The Acting Secretary of State to the Consul General at Ottawa (Beck)48

Sir: With reference to the instruction dated October 24, 1934,49 respecting the making of affidavits by masters of vessels arriving at Canadian ports from any port or place outside of Canada, there is enclosed a copy of a letter from Acting Secretary Coolidge, of the [Page 424] Treasury,50 suggesting that it would be helpful to the enforcement officers of both Canada and the United States, as well as in protecting the interests of Canadian distillers in the home market and in their exports to the United States, if the masters of liquor vessels could be compelled to include in their affidavits additional information which would indicate more specifically the disposition made of the cargo of alcohol or liquor transferred to another vessel.
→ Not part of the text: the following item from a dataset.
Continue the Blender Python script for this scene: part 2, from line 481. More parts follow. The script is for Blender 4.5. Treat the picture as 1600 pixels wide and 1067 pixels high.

In view of the joint efforts now being made to stop the smuggling of alcohol and alcoholic beverages into the United States and Canada (as you probably know, the United States Coast Guard and the Royal Canadian Mounted Police are cooperating very closely in this regard) you are requested, in your discretion, to take up the matter informally and orally with the appropriate Canadian authorities and to report the result of their consideration thereof.

Very truly yours,

William Phillips
  1. For previous correspondence between American and Canadian officials with respect to liquor smuggling, see Foreign Relations, 1930, vol. i, pp. 488 ff.; Ibid., 1929, vol. ii, pp. 48 ff.; Ibid., 1925, vol. i, pp. 573 ff.; Ibid., 1924, vol. i, pp. 188 ff.
  2. Not printed.
  3. Dated July 19, 1935, not printed.